Enterprise Architecture and Innovation: A Cultural Change

Nov 18, 2014
Written by
Marc Lankhorst
Marc Lankhorst

Enterprise Architecture and Innovation: A Cultural Change

Over centuries, we have seen architects and engineers leading innovation. The Romans building ingenious aqueducts, the construction of the Canal du Midi and the Eiffel Tower in France, or more recently the Norman Foster’s Millau viaduct or landmark buildings like the Guggenheim Museum in Bilbao by Frank Gehry. Buildings that inspire and stretch technological possibilities. Ideas that have literally shaped construction and design, and transformed their surroundings.

Pont du Gard, by an unknown Roman architect

If we look from that perspective, the role of the enterprise architect and enterprise architecture becomes somewhat awkward. When did you see an example of landmark enterprise architecture? When have you been inspired by your enterprise architects or EA department? Often enterprise architects focus on stability, risk reduction or cost savings. We create clear descriptions of the current situation of our organization, how it operates and how different areas of the enterprise are intertwined. Sometimes with the analysis of where improvements should be made. We hardly ever create a visionary view of the organization, its role, value, services, and how they can be realized.

“Enterprise architecture is an internal view, it is not fair to compare it with ‘real architecture’”, you might argue. This is too easy a way out. Much of architecture has to deal with the internal structure of the objects constructed. As in enterprise architecture. We should link the internal aspects of enterprise architecture to the external impact: how can we easily adopt new services, based on this architecture? How can we enable completely new interaction patterns, grow towards 24/7 services, or empower our employees to work everywhere as if they were in the office?

Garabit viaduct, by Gustave Eiffel

We, as enterprise architects, owe it to our profession and our stakeholders to stretch the possibilities of our organizations to the limits. Not to focus on restrictions or limitations, but to highlight strengths and opportunities. To do so, we need to translate and transfer the essence of the organization and its strategy into the architecture. Concepts such as business models, business blueprints and operating models are instrumental. Architects in this digital age should facilitate innovation by contributing to flexibility and scalability, learning-by-doing and experimentation.

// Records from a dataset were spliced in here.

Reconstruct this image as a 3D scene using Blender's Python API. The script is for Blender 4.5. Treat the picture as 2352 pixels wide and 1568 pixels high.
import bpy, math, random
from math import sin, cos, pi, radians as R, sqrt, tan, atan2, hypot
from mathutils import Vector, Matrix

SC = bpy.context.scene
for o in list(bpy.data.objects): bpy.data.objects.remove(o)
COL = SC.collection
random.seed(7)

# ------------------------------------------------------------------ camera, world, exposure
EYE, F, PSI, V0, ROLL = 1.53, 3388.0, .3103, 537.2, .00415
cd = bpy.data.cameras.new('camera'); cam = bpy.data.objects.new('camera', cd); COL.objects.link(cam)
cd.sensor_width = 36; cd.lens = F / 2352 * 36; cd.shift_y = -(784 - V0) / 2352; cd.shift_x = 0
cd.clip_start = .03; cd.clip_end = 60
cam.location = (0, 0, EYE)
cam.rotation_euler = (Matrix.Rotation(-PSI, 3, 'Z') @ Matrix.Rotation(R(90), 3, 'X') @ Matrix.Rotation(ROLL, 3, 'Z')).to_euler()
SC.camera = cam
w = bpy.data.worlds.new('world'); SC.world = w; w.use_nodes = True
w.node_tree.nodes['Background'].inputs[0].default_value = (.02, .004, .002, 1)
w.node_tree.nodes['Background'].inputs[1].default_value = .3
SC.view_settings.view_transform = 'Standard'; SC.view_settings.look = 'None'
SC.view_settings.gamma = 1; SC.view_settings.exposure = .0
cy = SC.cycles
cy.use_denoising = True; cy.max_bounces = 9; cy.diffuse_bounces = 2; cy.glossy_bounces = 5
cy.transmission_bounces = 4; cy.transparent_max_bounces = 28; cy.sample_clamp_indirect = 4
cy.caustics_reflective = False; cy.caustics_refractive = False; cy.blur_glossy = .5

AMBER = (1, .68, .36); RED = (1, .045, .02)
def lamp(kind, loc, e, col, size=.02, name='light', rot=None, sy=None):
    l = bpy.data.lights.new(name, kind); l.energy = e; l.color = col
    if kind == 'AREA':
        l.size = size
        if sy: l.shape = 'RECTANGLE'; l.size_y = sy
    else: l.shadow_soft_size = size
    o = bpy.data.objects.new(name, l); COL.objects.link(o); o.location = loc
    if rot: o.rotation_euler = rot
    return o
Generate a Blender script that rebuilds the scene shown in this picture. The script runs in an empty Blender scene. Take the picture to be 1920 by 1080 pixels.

In some ways, this requires a cultural transformation among enterprise architects. Many architects are deeply invested in describing their current-state architecture and argue that you need to know exactly where you are before you can decide where to go. This itself is a rather safe endeavor. Nothing much can go wrong if you just diligently investigate what your enterprise is, has and does. But aiming for the future is risky business: if you get it wrong, the consequences may be disastrous. This may get many of us out of our comfort zones, but enterprise architects should not just be enterprise bookkeepers.

Millau viaduct, by Norman Foster

A second cultural change is that we need to get away from the classical waterfall, ‘Big-design-up-front’ approach: first creating extensive architectures and designs, and only then starting to implement them. In an world of rapid change, this approach no longer cuts the mustard. Stakeholders cannot wait until architects come up with their extensive designs, but need to be provided with on-the-spot guidance and advice, while the architecture keeps evolving in the background. Lean and agile approaches to enterprise architecture are needed to keep pace with a volatile environment.

This leads us to a third cultural change: a focus on change itself as the constant factor. Most organizations are in a permanent process of transition. The ‘unfreeze-change-refreeze’ model, reasoning from a fixed current to a desired future state of the architecture, no longer really applies; the current state is always in flux and the future state is a moving target. We architects should concentrate on enabling and giving direction to this continuous innovation process, rather than on overly detailed designs of some desired future.

Perhaps we should invest more time and energy into this cultural change than in yet another refinement of our process architecture, system architecture or TOGAF capabilities. No, not perhaps. Start enabling innovation and transformation in your organization. Now.